What is asked – Using the listing below, extract each line that has the word "pixels" in it.

Data section –
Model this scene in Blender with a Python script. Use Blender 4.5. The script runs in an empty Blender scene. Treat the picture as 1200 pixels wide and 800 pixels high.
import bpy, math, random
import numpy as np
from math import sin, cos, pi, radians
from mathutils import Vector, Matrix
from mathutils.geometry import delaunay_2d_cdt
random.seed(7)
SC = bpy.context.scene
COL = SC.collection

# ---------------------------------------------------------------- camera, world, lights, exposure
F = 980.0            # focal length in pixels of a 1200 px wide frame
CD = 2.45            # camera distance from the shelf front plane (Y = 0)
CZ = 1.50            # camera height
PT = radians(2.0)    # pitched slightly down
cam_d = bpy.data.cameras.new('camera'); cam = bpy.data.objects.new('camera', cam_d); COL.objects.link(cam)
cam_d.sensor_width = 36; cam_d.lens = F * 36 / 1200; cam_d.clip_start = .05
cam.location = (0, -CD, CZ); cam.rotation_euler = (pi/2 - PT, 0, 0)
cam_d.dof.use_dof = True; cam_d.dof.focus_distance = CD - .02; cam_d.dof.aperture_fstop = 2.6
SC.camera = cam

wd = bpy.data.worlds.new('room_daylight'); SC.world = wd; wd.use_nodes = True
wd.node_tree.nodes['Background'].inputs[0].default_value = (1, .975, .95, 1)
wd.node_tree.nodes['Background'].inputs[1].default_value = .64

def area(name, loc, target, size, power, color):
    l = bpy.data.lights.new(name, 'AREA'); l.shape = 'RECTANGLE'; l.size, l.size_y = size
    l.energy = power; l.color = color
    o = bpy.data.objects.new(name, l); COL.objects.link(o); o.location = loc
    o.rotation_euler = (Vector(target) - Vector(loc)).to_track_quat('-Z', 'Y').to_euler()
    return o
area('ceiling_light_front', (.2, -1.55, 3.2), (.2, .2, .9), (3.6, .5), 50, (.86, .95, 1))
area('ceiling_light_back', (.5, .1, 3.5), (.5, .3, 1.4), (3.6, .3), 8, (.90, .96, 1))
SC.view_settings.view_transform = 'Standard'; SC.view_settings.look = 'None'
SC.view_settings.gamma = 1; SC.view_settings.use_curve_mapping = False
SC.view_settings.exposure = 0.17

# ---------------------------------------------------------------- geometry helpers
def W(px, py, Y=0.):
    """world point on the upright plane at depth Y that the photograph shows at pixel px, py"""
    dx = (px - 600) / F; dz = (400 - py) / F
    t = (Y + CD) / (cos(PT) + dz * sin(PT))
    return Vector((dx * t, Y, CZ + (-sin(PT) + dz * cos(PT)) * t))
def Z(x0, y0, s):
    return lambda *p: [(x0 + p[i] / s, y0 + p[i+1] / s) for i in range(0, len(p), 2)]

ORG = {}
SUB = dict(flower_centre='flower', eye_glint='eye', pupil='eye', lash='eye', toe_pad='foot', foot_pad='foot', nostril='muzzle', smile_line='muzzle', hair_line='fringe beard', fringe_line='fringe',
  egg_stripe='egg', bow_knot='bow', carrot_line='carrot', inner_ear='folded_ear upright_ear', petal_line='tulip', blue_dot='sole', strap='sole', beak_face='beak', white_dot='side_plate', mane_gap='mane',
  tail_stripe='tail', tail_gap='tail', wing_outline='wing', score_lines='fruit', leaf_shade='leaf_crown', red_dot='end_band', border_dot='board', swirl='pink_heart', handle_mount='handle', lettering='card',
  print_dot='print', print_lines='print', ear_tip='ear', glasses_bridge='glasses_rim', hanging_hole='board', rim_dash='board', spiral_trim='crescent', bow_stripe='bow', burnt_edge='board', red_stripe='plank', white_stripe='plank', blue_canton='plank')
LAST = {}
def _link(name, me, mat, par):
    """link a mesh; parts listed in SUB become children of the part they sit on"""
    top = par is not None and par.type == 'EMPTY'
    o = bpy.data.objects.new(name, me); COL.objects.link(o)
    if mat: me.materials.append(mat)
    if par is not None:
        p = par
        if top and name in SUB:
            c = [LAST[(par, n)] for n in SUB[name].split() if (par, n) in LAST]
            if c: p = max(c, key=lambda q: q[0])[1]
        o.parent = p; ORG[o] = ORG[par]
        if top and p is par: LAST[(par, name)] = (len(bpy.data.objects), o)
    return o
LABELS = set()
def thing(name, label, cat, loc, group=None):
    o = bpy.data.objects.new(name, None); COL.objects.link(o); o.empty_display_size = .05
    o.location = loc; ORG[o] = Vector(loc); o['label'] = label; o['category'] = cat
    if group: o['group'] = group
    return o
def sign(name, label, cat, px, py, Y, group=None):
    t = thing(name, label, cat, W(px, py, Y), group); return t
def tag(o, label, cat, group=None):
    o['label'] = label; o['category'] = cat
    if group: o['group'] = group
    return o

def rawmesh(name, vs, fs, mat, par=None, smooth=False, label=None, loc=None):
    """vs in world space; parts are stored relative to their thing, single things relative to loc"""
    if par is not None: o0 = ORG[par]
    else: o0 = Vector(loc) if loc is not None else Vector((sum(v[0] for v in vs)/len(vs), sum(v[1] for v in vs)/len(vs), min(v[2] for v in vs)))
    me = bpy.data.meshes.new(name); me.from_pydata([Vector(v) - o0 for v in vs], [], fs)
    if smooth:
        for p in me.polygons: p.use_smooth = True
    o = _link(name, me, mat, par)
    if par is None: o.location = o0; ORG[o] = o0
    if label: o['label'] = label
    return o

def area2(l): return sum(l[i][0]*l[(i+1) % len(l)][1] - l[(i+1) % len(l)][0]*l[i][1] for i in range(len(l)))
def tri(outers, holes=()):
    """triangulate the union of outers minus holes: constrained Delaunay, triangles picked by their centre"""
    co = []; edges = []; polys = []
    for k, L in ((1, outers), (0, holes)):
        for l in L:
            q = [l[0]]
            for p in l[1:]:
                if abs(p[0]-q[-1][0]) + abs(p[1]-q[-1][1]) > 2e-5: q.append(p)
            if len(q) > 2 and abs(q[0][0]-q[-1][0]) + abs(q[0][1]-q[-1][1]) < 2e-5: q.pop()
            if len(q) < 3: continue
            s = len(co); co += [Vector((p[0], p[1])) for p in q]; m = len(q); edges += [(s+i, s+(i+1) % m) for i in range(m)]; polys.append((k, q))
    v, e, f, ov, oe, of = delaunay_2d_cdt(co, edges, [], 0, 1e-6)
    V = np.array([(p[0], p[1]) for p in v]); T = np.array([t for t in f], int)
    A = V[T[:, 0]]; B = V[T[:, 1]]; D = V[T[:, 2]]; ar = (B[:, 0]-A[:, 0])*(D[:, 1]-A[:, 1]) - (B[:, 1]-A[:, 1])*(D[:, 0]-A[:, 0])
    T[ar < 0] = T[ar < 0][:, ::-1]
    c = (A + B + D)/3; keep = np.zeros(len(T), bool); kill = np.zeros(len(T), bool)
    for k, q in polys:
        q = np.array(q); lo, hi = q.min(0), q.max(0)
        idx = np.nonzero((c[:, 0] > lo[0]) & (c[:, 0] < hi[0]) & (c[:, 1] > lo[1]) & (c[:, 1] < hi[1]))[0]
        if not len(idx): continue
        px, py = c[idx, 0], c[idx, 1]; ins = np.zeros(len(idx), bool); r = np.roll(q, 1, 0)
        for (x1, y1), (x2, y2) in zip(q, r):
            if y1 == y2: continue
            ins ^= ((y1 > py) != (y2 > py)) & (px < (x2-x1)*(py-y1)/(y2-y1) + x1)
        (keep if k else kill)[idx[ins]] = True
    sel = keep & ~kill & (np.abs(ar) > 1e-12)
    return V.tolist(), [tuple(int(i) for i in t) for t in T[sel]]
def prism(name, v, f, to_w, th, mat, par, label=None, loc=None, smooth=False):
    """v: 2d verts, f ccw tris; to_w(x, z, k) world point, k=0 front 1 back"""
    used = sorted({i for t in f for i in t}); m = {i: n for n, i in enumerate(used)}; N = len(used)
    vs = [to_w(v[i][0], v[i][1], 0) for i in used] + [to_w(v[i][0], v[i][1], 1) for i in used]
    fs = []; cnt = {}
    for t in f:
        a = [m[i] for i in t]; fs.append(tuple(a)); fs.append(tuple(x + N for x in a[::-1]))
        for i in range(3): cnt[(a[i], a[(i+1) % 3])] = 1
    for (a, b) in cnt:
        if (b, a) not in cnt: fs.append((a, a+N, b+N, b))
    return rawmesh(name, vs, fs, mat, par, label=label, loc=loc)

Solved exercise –
Model this scene in Blender with a Python script. Use Blender 4.5. The script runs in an empty Blender scene. Treat the picture as 1200 pixels wide and 800 pixels high.
F = 980.0            # focal length in pixels of a 1200 px wide frame